EXERCISE GOAL :: Pictures are excluded. Copy exactly, and only, the lines from the one containing "Build this scene" through the one containing "return x, CP + y * SP, -SP + y * CP", both ends included.

+++ MATERIAL FOR THIS EXERCISE

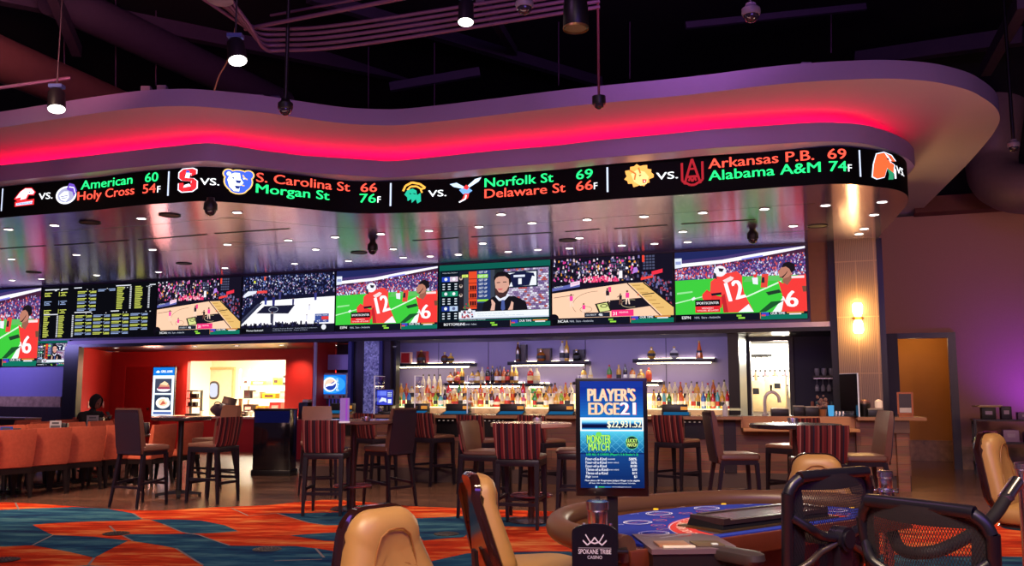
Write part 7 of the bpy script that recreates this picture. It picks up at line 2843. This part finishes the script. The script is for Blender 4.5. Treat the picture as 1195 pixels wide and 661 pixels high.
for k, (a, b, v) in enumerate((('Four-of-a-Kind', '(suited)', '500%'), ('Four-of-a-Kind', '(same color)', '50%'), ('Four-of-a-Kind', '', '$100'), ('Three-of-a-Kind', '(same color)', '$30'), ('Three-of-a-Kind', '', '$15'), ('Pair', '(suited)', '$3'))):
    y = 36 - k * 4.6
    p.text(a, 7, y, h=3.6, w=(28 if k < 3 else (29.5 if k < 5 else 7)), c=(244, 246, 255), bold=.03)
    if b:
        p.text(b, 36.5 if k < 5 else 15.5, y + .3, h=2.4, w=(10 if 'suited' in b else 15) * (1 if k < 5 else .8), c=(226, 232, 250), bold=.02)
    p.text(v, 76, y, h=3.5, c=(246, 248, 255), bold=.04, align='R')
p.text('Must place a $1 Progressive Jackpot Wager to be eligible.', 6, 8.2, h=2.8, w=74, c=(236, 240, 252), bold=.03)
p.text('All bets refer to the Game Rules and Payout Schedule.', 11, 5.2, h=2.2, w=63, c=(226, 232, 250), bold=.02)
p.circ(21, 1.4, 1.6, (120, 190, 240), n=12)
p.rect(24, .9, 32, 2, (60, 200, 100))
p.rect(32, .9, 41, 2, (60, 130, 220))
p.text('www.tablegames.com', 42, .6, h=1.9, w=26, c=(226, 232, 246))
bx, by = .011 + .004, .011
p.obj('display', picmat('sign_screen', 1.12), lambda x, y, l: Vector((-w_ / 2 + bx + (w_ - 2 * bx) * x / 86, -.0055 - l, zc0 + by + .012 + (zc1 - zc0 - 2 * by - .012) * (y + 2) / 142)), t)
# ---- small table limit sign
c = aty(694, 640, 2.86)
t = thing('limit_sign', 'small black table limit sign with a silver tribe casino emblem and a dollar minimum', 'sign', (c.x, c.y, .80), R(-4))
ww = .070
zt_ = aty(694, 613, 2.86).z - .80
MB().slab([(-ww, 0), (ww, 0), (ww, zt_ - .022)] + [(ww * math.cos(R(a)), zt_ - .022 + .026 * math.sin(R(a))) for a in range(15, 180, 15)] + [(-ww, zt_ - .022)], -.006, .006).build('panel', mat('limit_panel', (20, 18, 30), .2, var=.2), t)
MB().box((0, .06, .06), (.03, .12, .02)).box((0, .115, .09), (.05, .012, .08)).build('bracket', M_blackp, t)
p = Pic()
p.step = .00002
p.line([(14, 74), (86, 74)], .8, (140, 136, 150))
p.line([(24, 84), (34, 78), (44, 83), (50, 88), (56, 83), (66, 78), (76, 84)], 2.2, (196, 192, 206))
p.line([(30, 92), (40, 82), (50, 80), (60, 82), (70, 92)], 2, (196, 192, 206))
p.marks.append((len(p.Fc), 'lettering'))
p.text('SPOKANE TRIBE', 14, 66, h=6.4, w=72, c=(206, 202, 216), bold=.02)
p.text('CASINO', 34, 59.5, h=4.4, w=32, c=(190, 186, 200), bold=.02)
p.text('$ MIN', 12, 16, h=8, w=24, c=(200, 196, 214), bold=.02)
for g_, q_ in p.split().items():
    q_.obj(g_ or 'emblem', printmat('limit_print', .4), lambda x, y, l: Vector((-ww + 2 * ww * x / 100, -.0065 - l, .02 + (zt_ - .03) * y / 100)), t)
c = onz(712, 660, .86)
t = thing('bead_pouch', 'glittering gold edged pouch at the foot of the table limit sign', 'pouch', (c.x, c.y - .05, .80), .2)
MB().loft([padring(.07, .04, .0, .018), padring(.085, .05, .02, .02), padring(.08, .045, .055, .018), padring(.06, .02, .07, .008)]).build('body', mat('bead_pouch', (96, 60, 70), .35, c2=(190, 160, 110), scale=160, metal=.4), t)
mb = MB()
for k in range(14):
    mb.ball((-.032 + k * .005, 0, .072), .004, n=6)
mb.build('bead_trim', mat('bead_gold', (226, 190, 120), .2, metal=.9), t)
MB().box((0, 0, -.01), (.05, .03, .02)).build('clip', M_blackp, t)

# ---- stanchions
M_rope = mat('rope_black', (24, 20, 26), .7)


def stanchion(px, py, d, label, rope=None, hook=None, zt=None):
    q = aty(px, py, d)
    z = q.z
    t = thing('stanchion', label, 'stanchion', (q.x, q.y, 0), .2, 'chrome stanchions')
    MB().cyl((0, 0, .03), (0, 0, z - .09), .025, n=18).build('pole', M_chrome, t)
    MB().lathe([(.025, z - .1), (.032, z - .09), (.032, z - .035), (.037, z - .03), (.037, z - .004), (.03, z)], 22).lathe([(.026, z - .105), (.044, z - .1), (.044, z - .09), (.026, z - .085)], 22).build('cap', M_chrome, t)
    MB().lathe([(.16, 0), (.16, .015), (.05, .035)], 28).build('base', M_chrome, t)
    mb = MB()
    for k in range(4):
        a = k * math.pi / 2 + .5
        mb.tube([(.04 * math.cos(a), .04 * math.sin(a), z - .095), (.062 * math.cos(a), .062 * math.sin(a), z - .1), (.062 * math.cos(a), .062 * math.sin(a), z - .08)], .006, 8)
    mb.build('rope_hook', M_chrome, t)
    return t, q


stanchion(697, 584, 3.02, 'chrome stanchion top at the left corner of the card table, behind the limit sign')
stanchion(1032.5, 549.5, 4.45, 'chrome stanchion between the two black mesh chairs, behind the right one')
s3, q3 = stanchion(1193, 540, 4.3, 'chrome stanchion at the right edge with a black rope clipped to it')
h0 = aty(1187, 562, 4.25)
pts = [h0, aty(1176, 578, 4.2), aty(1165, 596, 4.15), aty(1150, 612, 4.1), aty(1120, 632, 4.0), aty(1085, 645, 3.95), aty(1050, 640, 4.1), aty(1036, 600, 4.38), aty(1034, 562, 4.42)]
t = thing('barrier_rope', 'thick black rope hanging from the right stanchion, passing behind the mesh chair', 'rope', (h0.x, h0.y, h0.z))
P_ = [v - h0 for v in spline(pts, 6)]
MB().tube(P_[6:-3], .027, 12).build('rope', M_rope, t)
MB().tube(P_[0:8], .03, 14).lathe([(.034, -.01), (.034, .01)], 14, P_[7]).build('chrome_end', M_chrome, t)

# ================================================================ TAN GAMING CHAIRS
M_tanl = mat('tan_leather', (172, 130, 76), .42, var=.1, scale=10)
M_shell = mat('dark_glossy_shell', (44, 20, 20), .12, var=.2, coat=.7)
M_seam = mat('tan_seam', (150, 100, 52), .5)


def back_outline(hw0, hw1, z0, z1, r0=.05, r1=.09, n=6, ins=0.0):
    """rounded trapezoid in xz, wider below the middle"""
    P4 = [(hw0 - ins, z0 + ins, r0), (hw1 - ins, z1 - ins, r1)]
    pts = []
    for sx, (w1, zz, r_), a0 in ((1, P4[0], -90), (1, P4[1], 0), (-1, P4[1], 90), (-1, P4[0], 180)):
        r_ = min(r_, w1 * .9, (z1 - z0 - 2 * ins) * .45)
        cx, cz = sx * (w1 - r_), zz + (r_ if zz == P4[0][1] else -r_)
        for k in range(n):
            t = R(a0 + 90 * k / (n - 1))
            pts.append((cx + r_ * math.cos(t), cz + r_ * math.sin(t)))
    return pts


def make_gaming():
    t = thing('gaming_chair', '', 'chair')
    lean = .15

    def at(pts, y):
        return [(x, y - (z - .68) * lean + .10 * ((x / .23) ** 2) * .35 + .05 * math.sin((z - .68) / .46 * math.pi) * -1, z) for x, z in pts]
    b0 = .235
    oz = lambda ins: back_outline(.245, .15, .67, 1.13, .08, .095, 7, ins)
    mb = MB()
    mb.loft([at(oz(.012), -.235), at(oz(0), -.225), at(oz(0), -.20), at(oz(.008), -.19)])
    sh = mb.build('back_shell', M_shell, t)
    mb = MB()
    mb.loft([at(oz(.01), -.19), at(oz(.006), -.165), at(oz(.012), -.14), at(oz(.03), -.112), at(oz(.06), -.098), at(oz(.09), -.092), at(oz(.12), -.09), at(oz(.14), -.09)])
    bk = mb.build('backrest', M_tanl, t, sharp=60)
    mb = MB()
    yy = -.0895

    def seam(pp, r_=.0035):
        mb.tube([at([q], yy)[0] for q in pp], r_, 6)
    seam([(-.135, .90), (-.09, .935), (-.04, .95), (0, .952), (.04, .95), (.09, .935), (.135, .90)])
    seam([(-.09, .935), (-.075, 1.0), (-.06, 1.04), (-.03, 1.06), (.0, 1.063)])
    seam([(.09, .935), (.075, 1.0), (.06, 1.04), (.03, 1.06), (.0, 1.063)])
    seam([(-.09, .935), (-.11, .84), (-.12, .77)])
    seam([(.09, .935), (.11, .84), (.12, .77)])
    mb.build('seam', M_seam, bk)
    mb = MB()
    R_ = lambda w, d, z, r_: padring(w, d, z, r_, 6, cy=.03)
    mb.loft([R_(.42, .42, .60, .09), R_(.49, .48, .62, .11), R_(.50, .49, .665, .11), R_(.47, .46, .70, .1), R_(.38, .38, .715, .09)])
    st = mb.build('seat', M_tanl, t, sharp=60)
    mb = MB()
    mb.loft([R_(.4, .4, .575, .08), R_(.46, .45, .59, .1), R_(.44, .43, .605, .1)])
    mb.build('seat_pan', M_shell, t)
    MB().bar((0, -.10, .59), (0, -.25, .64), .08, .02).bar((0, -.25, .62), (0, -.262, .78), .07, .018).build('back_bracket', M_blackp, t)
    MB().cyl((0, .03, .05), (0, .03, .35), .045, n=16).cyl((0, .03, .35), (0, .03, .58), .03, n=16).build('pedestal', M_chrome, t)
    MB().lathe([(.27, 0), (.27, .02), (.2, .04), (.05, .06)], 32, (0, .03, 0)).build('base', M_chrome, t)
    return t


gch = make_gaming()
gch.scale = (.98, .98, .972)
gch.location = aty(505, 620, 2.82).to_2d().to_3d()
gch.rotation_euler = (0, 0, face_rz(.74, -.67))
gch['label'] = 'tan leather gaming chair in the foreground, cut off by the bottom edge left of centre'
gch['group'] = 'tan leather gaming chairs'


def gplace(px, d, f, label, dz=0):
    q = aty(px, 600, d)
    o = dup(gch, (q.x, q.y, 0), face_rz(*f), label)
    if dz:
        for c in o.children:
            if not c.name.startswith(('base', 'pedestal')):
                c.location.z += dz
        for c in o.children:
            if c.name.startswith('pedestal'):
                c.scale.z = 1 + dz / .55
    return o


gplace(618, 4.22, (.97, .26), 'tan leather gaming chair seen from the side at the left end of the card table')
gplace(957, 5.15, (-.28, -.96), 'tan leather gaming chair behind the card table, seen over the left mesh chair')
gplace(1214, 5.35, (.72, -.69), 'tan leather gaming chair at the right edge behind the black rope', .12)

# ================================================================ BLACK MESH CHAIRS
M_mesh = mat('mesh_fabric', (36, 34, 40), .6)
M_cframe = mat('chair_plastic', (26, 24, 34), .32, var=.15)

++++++
+++ MATERIAL FOR THIS EXERCISE

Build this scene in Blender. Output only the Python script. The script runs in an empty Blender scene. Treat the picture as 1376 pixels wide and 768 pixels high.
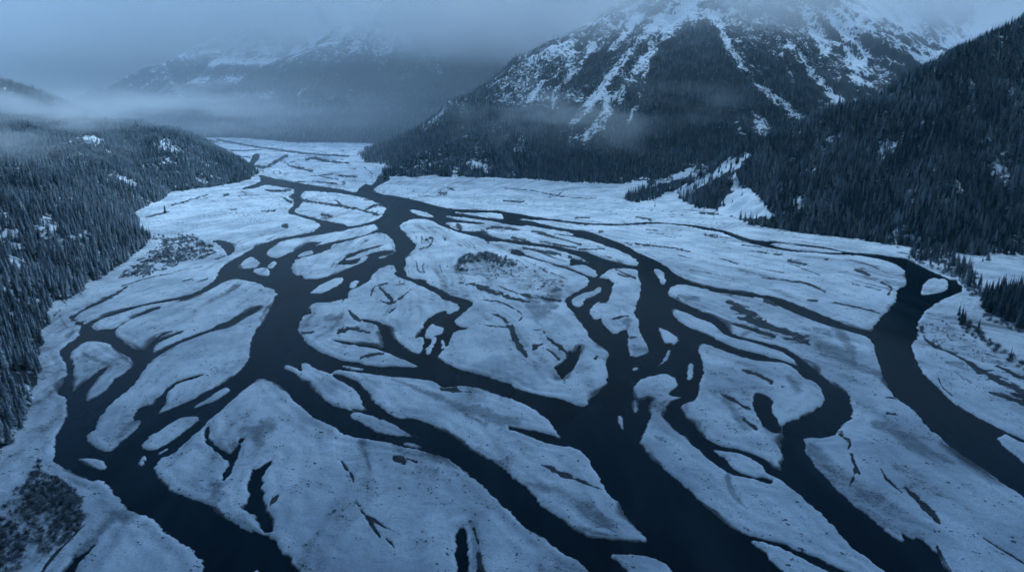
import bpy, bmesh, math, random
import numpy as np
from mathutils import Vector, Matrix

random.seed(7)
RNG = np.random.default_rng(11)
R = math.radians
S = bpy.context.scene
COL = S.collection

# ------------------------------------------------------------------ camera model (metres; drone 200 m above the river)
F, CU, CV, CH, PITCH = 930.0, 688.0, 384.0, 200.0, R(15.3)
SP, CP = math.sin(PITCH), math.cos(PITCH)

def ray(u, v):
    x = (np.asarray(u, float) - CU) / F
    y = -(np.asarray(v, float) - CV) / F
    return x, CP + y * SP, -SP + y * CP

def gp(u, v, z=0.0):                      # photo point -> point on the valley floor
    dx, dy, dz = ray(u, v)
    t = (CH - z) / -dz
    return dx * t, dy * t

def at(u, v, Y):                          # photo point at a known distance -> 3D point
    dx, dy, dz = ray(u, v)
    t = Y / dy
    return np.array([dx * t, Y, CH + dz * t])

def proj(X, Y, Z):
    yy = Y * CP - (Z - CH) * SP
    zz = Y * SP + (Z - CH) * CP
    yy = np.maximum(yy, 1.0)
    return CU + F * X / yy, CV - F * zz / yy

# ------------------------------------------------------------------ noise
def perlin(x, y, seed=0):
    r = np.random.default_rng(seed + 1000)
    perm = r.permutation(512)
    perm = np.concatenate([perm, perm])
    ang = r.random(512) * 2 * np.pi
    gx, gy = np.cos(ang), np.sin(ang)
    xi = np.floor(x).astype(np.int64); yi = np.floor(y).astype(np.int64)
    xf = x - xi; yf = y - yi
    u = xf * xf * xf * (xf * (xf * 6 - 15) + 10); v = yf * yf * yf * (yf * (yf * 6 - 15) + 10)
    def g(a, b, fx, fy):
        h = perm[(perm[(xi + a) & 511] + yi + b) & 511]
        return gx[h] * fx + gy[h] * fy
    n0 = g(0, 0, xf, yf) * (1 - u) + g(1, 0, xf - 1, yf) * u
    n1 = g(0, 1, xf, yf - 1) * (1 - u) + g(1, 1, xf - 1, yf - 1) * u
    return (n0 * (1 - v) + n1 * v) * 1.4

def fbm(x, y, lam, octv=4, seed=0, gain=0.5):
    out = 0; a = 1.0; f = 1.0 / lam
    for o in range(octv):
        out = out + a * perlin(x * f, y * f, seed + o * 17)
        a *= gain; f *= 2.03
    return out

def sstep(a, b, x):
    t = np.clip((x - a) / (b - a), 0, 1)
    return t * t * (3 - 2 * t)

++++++

TASK RESPONSE ::
Build this scene in Blender. Output only the Python script. The script runs in an empty Blender scene. Treat the picture as 1376 pixels wide and 768 pixels high.
import bpy, bmesh, math, random
import numpy as np
from mathutils import Vector, Matrix

random.seed(7)
RNG = np.random.default_rng(11)
R = math.radians
S = bpy.context.scene
COL = S.collection

# ------------------------------------------------------------------ camera model (metres; drone 200 m above the river)
F, CU, CV, CH, PITCH = 930.0, 688.0, 384.0, 200.0, R(15.3)
SP, CP = math.sin(PITCH), math.cos(PITCH)

def ray(u, v):
    x = (np.asarray(u, float) - CU) / F
    y = -(np.asarray(v, float) - CV) / F
    return x, CP + y * SP, -SP + y * CP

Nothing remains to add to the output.